▸ **Exercise aim**: Return, exactly as written, the lines from the one containing "M_TRA = stone('tracery_stone', .11, .3, .1, .5)" through the one containing "M_BARK = flat('bark', .08, .9)", with both ends included.

▸ **Dataset content**:
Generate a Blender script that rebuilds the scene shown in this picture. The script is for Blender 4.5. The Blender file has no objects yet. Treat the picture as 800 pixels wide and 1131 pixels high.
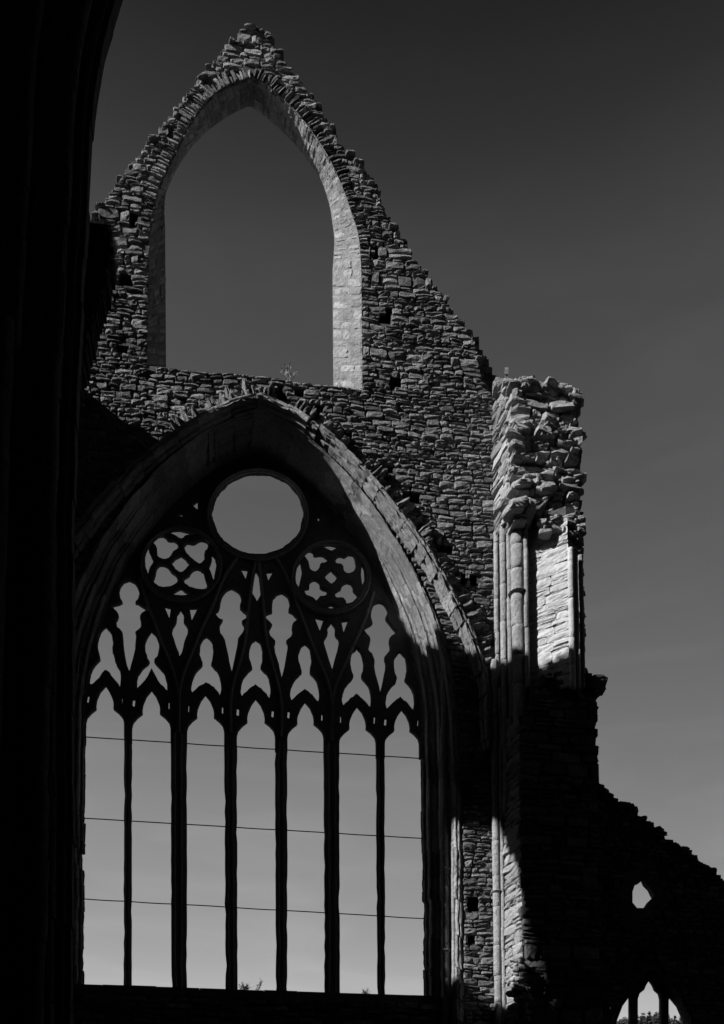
import bpy, math, numpy as np
from mathutils import Vector, Matrix
R = np.random.RandomState(7)
rad = math.radians
scene = bpy.context.scene
COL = scene.collection

# ------------------------------------------------------------------ camera
FPX, PITCH, YAW, EYE = 1070.0, rad(4.5), rad(7.77), 1.6
PPY = 1350 - FPX * math.tan(PITCH)
cam = bpy.data.cameras.new('camera'); camo = bpy.data.objects.new('camera', cam); COL.objects.link(camo)
camo.location = (0, 0, EYE); camo.rotation_euler = (math.pi/2 + PITCH, 0, -YAW)
cam.sensor_fit = 'HORIZONTAL'; cam.sensor_width = 36; cam.lens = 36*FPX/800
cam.shift_y = (PPY - 565.5)/800; cam.clip_end = 6000; cam.clip_start = .05
scene.camera = camo
ROT = np.array(camo.rotation_euler.to_matrix())

def at(px, py, Y):
    """point of the plane y = Y seen at a photo pixel (used to read real sizes off the photo)"""
    d = ROT @ np.array([(px-400)/FPX, -(py-PPY)/FPX, -1.0])
    return np.array([0, 0, EYE]) + d*(Y/d[1])
def xz(px, py, Y):
    p = at(px, py, Y); return (p[0], p[2])

# ------------------------------------------------------------------ materials
def stone(name, base, var=.35, lichen=.25, bump=.5, scale=1.0, rough=.92):
    m = bpy.data.materials.new(name); m.use_nodes = True
    nt = m.node_tree; N = nt.nodes; L = nt.links; b = N['Principled BSDF']
    b.inputs['Roughness'].default_value = rough
    b.inputs['Specular IOR Level'].default_value = .2
    tc = N.new('ShaderNodeTexCoord')
    def noise(sc, det, ro=.6, stretch=None):
        n = N.new('ShaderNodeTexNoise'); n.inputs['Scale'].default_value = sc*scale
        n.inputs['Detail'].default_value = det; n.inputs['Roughness'].default_value = ro
        if stretch:
            mp = N.new('ShaderNodeMapping'); mp.inputs['Scale'].default_value = stretch
            L.new(tc.outputs['Object'], mp.inputs['Vector']); L.new(mp.outputs[0], n.inputs['Vector'])
        else: L.new(tc.outputs['Object'], n.inputs['Vector'])
        return n
    def math_(op, a, c=None, clamp=False):
        n = N.new('ShaderNodeMath'); n.operation = op; n.use_clamp = clamp
        for i, v in ((0, a), (1, c)):
            if v is None: continue
            if isinstance(v, (int, float)): n.inputs[i].default_value = v
            else: L.new(v, n.inputs[i])
        return n.outputs[0]
    at_ = N.new('ShaderNodeAttribute'); at_.attribute_name = 'tone'
    n1 = noise(1.1, 5); n2 = noise(14, 10, .85)
    v = math_('MULTIPLY_ADD', n1.outputs['Fac'], var*1.3); N[-1] if False else None
    v.node.inputs[2].default_value = 1-var*.65
    w = math_('MULTIPLY_ADD', n2.outputs['Fac'], var*9.0); w.node.inputs[2].default_value = 1-var*4.5
    v = math_('MULTIPLY', v, w)
    v = math_('MULTIPLY', v, at_.outputs['Fac'])
    v = math_('MULTIPLY', v, base)
    # lichen: pale crusty spots, and dark weather stains, each with its own shape
    n3 = noise(5.5, 7, .75); li = math_('SUBTRACT', n3.outputs['Fac'], .60); li = math_('MULTIPLY', li, 16.0, True)
    li = math_('MULTIPLY', li, lichen)
    mix = N.new('ShaderNodeMix'); mix.data_type = 'FLOAT'
    L.new(li, mix.inputs[0]); L.new(v, mix.inputs[2]); mix.inputs[3].default_value = min(.6, base*2.4)
    n4 = noise(.8, 6, .7, (1.5, 1.5, .35)); st = math_('SUBTRACT', n4.outputs['Fac'], .52); st = math_('MULTIPLY', st, 5.0, True)
    st = math_('MULTIPLY_ADD', st, -.4); st.node.inputs[2].default_value = 1.0
    v = math_('MULTIPLY', mix.outputs[0], st, True)
    cc = N.new('ShaderNodeCombineColor')
    for i in range(3): L.new(v, cc.inputs[i])
    L.new(cc.outputs[0], b.inputs['Base Color'])
    nb = noise(16, 12, .9); nc = noise(6, 5, .65)
    h = math_('ADD', math_('MULTIPLY', nb.outputs['Fac'], .6), nc.outputs['Fac'])
    bp = N.new('ShaderNodeBump'); bp.inputs['Strength'].default_value = bump; bp.inputs['Distance'].default_value = .28
    L.new(h, bp.inputs['Height']); L.new(bp.outputs[0], b.inputs['Normal'])
    return m
M_RUB = stone('rubble_stone', .25, .5, .3, .9)
M_CORE = stone('mortar_core', .10, .4, .1, .9)
M_ASH = stone('dressed_stone', .27, .3, .22, .55)
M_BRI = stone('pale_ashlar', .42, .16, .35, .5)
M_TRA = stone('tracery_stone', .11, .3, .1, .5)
M_BLOCK = stone('low_bounce_masonry', .04, .4, .05, .6)  # darkened so the unseen blocking walls bounce little sunlight
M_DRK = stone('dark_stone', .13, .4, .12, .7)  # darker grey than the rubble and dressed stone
def flat(name, v, rough=.8, metal=0, nscale=None, var=.5):
    m = bpy.data.materials.new(name); m.use_nodes = True; nt = m.node_tree; b = nt.nodes['Principled BSDF']
    b.inputs['Roughness'].default_value = rough; b.inputs['Metallic'].default_value = metal
    n = nt.nodes.new('ShaderNodeTexNoise'); n.inputs['Scale'].default_value = nscale or 20; n.inputs['Detail'].default_value = 6
    tc = nt.nodes.new('ShaderNodeTexCoord'); nt.links.new(tc.outputs['Object'], n.inputs['Vector'])
    r = nt.nodes.new('ShaderNodeValToRGB'); r.color_ramp.elements[0].position = .3; r.color_ramp.elements[1].position = .7
    a, c = v*(1-var), v*(1+var)
    r.color_ramp.elements[0].color = (a, a, a, 1); r.color_ramp.elements[1].color = (c, c, c, 1)
    nt.links.new(n.outputs['Fac'], r.inputs[0]); nt.links.new(r.outputs[0], b.inputs['Base Color'])
    return m
M_IRON = flat('iron', .04, .6, .6)
M_GRASS = flat('grass_green', .028, .9, 0, .6)
M_LEAF = flat('leaf', .10, .7, 0, 8)
M_STRAW = flat('dry_stalk', .3, .7, 0, 8)
M_CONI = flat('conifer_needles', .05, .9, 0, .8)
M_BARK = flat('bark', .08, .9)

# ------------------------------------------------------------------ mesh builder
class MB:
    def __init__(s): s.v = []; s.f = []; s.t = []; s.n = 0
    def add(s, verts, faces, tone=1.0):
        verts = np.asarray(verts, float); s.v.append(verts)
        s.f.extend([tuple(i+s.n for i in f) for f in faces]); s.n += len(verts)
        s.t.append(np.full(len(verts), tone) if np.isscalar(tone) else np.asarray(tone))
    def build(s, name, mat, parent=None, smooth=False):
        me = bpy.data.meshes.new(name)
        V = np.concatenate(s.v)
        me.from_pydata([tuple(p) for p in V.tolist()], [], s.f)
        a = me.attributes.new('tone', 'FLOAT', 'POINT'); a.data.foreach_set('value', np.concatenate(s.t).astype(np.float32))
        if smooth: me.polygons.foreach_set('use_smooth', [True]*len(me.polygons))
        me.materials.append(mat); me.update()
        o = bpy.data.objects.new(name, me); COL.objects.link(o)
        if parent is not None:
            o.parent = parent; r = parent
            off = Vector((0, 0, 0))
            while r is not None: off += r.location if r.type == 'EMPTY' else Vector((0, 0, 0)); r = r.parent
            o.matrix_parent_inverse = Matrix.Translation(-off) if parent.type == 'EMPTY' else Matrix.Identity(4)
        return o
def tag(o, label, cat, group=None, kind=None):
    if label: o['label'] = label
    if cat: o['category'] = cat
    if group: o['group'] = group
    if kind: o['kind'] = kind
    return o
def thing(name, loc, label, cat, group=None):
    o = bpy.data.objects.new(name, None); COL.objects.link(o); o.location = loc; o.empty_display_size = .3
    return tag(o, label, cat, group)

# ------------------------------------------------------------------ masonry
def planeF(o, u, w, n):
    o, u, w, n = (np.array(k, float) for k in (o, u, w, n))
    def F(s, t, d):
        s = np.asarray(s, float)[..., None]; t = np.asarray(t, float)[..., None]; d = np.asarray(d, float)[..., None]
        return o + u*s + w*t + n*d
    return F
def wallF(Y):      # s = world X, t = world Z, d towards the camera
    return planeF((0, Y, 0), (1, 0, 0), (0, 0, 1), (0, -1, 0))
def pathwallF(p0, p1):   # upright face between two plan points; normal to the left of p0->p1 seen from the camera side
    p0 = np.array(p0, float); p1 = np.array(p1, float); u = (p1-p0)/np.linalg.norm(p1-p0)
    n = np.array([u[1], -u[0]])
    return planeF((p0[0], p0[1], 0), (u[0], u[1], 0), (0, 0, 1), (n[0], n[1], 0)), np.linalg.norm(p1-p0)

def one_stone(mb, F, s0, s1, t0, t1, prot, rough, back, bev=None, jit=.012, tone=None, tilt=.02):
    w, h = s1-s0, t1-t0
    if w < .01 or h < .01: return
    e1 = min(.3, .018/w+.03); e2 = min(.3, .016/h+.03)
    us = np.array([0, e1, .35, .65, 1-e1, 1]); vs = np.array([0, e2, .35, .65, 1-e2, 1])
    if w > .8: us = np.array([0, e1, .2, .4, .6, .8, 1-e1, 1])
    U, V = np.meshgrid(us, vs, indexing='ij'); nu, nv = U.shape
    c = R.uniform(-jit, jit, (4, 2))
    S = s0 + w*U + c[0, 0]*(1-U)*(1-V) + c[1, 0]*U*(1-V) + c[2, 0]*U*V + c[3, 0]*(1-U)*V
    T = t0 + h*V + c[0, 1]*(1-U)*(1-V) + c[1, 1]*U*(1-V) + c[2, 1]*U*V + c[3, 1]*(1-U)*V
    # round the corners in
    k = np.clip(np.abs(U-.5)*2, 0, 1)**4*np.clip(np.abs(V-.5)*2, 0, 1)**4
    rr = min(w, h)*.08
    S -= np.sign(U-.5)*k*rr; T -= np.sign(V-.5)*k*rr
    S[1:-1, 1:-1] += R.normal(0, .03*w, (nu-2, nv-2)); T[1:-1, 1:-1] += R.normal(0, .04*h, (nu-2, nv-2))
    D = prot + tilt*R.normal()*(U-.5)*2 + tilt*R.normal()*(V-.5)*2 + rough*R.normal(0, 1, U.shape)
    ring1 = (np.minimum(np.minimum(np.arange(nu)[:, None], nu-1-np.arange(nu)[:, None]), np.minimum(np.arange(nv)[None], nv-1-np.arange(nv)[None])))
    D = np.where(ring1 == 1, D-abs(R.normal(.012, .008)), D)
    D = np.where(ring1 == 0, back, D)
    P = F(S.ravel(), T.ravel(), D.ravel())
    idx = np.arange(nu*nv).reshape(nu, nv)
    faces = [(idx[i, j], idx[i+1, j], idx[i+1, j+1], idx[i, j+1]) for i in range(nu-1) for j in range(nv-1)]
    mb.add(P, faces, R.uniform(.5, 1.35) if tone is None else tone)

def box(mb, F, s0, s1, t0, t1, d0, d1, tone=1.0):
    S = [s0, s1, s1, s0]*2; T = [t0, t0, t1, t1]*2; D = [d0]*4+[d1]*4
    mb.add(F(S, T, D), [(0, 1, 2, 3), (5, 4, 7, 6), (4, 5, 1, 0), (6, 7, 3, 2), (5, 6, 2, 1), (7, 4, 0, 3)], tone)

def scan(polys, t):
    xs = []
    for P in polys:
        n = len(P)
        for i in range(n):
            (x0, y0), (x1, y1) = P[i], P[(i+1) % n]
            if (y0 <= t) != (y1 <= t): xs.append(x0+(t-y0)/(y1-y0)*(x1-x0))
    xs.sort()
    return [(xs[i], xs[i+1]) for i in range(0, len(xs)-1, 2)]

def warp(F, amp):
    if not amp: return F
    a, b, c = R.uniform(0, 6, 3)
    def G(s, t, d):
        s = np.asarray(s, float); t = np.asarray(t, float)
        return F(s, t + amp*(np.sin(s*.9+a+t*.3)+.6*np.sin(s*2.3+b+t*.7)+.35*np.sin(s*5.1+c+t*2)), d)
    return G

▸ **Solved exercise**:
M_TRA = stone('tracery_stone', .11, .3, .1, .5)
M_BLOCK = stone('low_bounce_masonry', .04, .4, .05, .6)  # darkened so the unseen blocking walls bounce little sunlight
M_DRK = stone('dark_stone', .13, .4, .12, .7)  # darker grey than the rubble and dressed stone
def flat(name, v, rough=.8, metal=0, nscale=None, var=.5):
    m = bpy.data.materials.new(name); m.use_nodes = True; nt = m.node_tree; b = nt.nodes['Principled BSDF']
    b.inputs['Roughness'].default_value = rough; b.inputs['Metallic'].default_value = metal
    n = nt.nodes.new('ShaderNodeTexNoise'); n.inputs['Scale'].default_value = nscale or 20; n.inputs['Detail'].default_value = 6
    tc = nt.nodes.new('ShaderNodeTexCoord'); nt.links.new(tc.outputs['Object'], n.inputs['Vector'])
    r = nt.nodes.new('ShaderNodeValToRGB'); r.color_ramp.elements[0].position = .3; r.color_ramp.elements[1].position = .7
    a, c = v*(1-var), v*(1+var)
    r.color_ramp.elements[0].color = (a, a, a, 1); r.color_ramp.elements[1].color = (c, c, c, 1)
    nt.links.new(n.outputs['Fac'], r.inputs[0]); nt.links.new(r.outputs[0], b.inputs['Base Color'])
    return m
M_IRON = flat('iron', .04, .6, .6)
M_GRASS = flat('grass_green', .028, .9, 0, .6)
M_LEAF = flat('leaf', .10, .7, 0, 8)
M_STRAW = flat('dry_stalk', .3, .7, 0, 8)
M_CONI = flat('conifer_needles', .05, .9, 0, .8)
M_BARK = flat('bark', .08, .9)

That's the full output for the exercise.